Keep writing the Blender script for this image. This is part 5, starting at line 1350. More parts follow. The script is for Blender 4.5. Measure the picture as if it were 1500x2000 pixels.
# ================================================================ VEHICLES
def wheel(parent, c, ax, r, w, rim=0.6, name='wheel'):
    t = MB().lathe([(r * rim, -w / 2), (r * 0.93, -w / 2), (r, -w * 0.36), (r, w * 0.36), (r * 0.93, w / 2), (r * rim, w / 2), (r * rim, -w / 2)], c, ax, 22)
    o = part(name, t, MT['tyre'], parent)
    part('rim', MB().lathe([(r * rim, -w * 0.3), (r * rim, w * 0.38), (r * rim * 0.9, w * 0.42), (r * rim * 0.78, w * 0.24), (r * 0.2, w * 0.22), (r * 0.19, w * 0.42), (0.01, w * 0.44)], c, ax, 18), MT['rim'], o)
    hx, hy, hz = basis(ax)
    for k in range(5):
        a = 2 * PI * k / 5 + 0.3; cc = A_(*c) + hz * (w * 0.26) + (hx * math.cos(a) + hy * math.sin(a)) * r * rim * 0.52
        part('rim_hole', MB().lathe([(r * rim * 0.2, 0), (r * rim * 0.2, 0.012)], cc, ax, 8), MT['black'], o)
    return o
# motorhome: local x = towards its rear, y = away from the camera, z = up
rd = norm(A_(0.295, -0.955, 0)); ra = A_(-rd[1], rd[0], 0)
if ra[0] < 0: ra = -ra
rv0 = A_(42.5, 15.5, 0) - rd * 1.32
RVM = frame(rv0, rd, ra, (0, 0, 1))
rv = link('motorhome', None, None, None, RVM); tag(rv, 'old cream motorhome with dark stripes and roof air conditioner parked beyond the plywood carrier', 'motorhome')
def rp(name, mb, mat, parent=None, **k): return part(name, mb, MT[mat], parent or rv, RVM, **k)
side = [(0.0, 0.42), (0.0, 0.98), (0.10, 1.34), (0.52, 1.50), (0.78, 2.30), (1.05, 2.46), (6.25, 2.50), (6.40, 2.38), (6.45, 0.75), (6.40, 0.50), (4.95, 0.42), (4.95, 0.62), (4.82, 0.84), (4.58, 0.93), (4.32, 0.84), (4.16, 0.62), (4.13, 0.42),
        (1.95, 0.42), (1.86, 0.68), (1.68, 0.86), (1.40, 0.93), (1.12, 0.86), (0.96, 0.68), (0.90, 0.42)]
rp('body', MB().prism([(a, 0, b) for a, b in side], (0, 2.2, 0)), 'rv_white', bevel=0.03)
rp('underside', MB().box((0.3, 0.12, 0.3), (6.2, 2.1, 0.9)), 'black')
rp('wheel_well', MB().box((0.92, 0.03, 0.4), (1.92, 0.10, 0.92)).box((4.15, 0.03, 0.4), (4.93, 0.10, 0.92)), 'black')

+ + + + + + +

■ **YOUR OBJECTIVE**: Copy every line of the material, please, keeping it exactly the same.

■ **EXERCISE OUTPUT**:
Keep writing the Blender script for this image. This is part 5, starting at line 1350. More parts follow. The script is for Blender 4.5. Measure the picture as if it were 1500x2000 pixels.
# ================================================================ VEHICLES
def wheel(parent, c, ax, r, w, rim=0.6, name='wheel'):
    t = MB().lathe([(r * rim, -w / 2), (r * 0.93, -w / 2), (r, -w * 0.36), (r, w * 0.36), (r * 0.93, w / 2), (r * rim, w / 2), (r * rim, -w / 2)], c, ax, 22)
    o = part(name, t, MT['tyre'], parent)
    part('rim', MB().lathe([(r * rim, -w * 0.3), (r * rim, w * 0.38), (r * rim * 0.9, w * 0.42), (r * rim * 0.78, w * 0.24), (r * 0.2, w * 0.22), (r * 0.19, w * 0.42), (0.01, w * 0.44)], c, ax, 18), MT['rim'], o)
    hx, hy, hz = basis(ax)
    for k in range(5):
        a = 2 * PI * k / 5 + 0.3; cc = A_(*c) + hz * (w * 0.26) + (hx * math.cos(a) + hy * math.sin(a)) * r * rim * 0.52
        part('rim_hole', MB().lathe([(r * rim * 0.2, 0), (r * rim * 0.2, 0.012)], cc, ax, 8), MT['black'], o)
    return o
# motorhome: local x = towards its rear, y = away from the camera, z = up
rd = norm(A_(0.295, -0.955, 0)); ra = A_(-rd[1], rd[0], 0)
if ra[0] < 0: ra = -ra
rv0 = A_(42.5, 15.5, 0) - rd * 1.32
RVM = frame(rv0, rd, ra, (0, 0, 1))
rv = link('motorhome', None, None, None, RVM); tag(rv, 'old cream motorhome with dark stripes and roof air conditioner parked beyond the plywood carrier', 'motorhome')
def rp(name, mb, mat, parent=None, **k): return part(name, mb, MT[mat], parent or rv, RVM, **k)
side = [(0.0, 0.42), (0.0, 0.98), (0.10, 1.34), (0.52, 1.50), (0.78, 2.30), (1.05, 2.46), (6.25, 2.50), (6.40, 2.38), (6.45, 0.75), (6.40, 0.50), (4.95, 0.42), (4.95, 0.62), (4.82, 0.84), (4.58, 0.93), (4.32, 0.84), (4.16, 0.62), (4.13, 0.42),
        (1.95, 0.42), (1.86, 0.68), (1.68, 0.86), (1.40, 0.93), (1.12, 0.86), (0.96, 0.68), (0.90, 0.42)]
rp('body', MB().prism([(a, 0, b) for a, b in side], (0, 2.2, 0)), 'rv_white', bevel=0.03)
rp('underside', MB().box((0.3, 0.12, 0.3), (6.2, 2.1, 0.9)), 'black')
rp('wheel_well', MB().box((0.92, 0.03, 0.4), (1.92, 0.10, 0.92)).box((4.15, 0.03, 0.4), (4.93, 0.10, 0.92)), 'black')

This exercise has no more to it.